On the Dash:
- The U.S. DFC and Orion Resource Partners will jointly establish a $5 billion fund to secure critical minerals such as copper, cobalt, and rare earths.
- The fund reflects growing U.S. concern over reliance on China for mineral supplies and potential long-term global shortages.
- The DFC plans to expand its role in strategic investments, potentially doubling its capacity and taking on riskier projects under Trump’s second-term plans.
The United States is negotiating to create a $5 billion fund to invest in mining, which would mark the government’s largest direct involvement in critical mineral deals. The proposed fund would form a joint venture between the U.S. International Development Finance Corp. (DFC) and New York investment firm Orion Resource Partners, according to sources familiar with the matter.
Sources said the two parties would each contribute equal amounts to reach a combined total of $5 billion over time, sources familiar with the talks said. Key terms remain under negotiation, and officials have not guaranteed a deal. The fund would mirror Orion’s $1.2 billion partnership earlier this year with Abu Dhabi’s sovereign wealth fund ADQ.

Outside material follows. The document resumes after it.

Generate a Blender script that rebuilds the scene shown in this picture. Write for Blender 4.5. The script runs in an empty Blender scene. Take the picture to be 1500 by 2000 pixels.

The fund aims to expand U.S. access to copper, cobalt, and rare earths amid growing concerns over supply from China and long-term shortages caused by declining ore grades, limited investment, and slow permitting processes. President Donald Trump has previously touted mineral deals in Ukraine and Greenland, while the White House is encouraging investment in Congo’s mining sector.
The DFC has already invested in mining projects, including a $150 million loan to Syrah Resources Ltd., which supplies battery-grade graphite to Tesla Inc. Under the Biden administration, the agency put over $550 million into upgrading Angola’s Lobito Corridor railway, which carries copper-belt minerals to a port on the Atlantic.
Additionally, Orion Resource Partners, which manages roughly $8 billion in assets, is pursuing deals in Congo, the world’s top cobalt producer and second-largest copper source. The firm is teaming with Virtus Minerals to bid for Chemaf Resources Ltd., a mine previously targeted by a Chinese state-owned company before Congo withheld approvals.
U.S. officials are signaling intent to compete with China for strategic minerals. The Department of Defense launched its first cobalt stockpile tender since the Cold War and invested $400 million in U.S. rare-earth producer MP Materials, pairing the investment with a guaranteed floor-price supply agreement.
Trump’s administration views the DFC as a key tool for foreign and economic policy. Plans under a potential second term could double or triple the agency’s investment capacity, allow riskier projects, and increase collaboration with private-sector partners. Ben Black, Trump’s pick to lead the DFC, has not been confirmed by the Senate. In his confirmation hearing, he emphasized that the agency should work closely with private capital and New York financial firms.
The proposed fund with Orion represents a major step toward securing minerals critical to technology, defense, and renewable energy industries.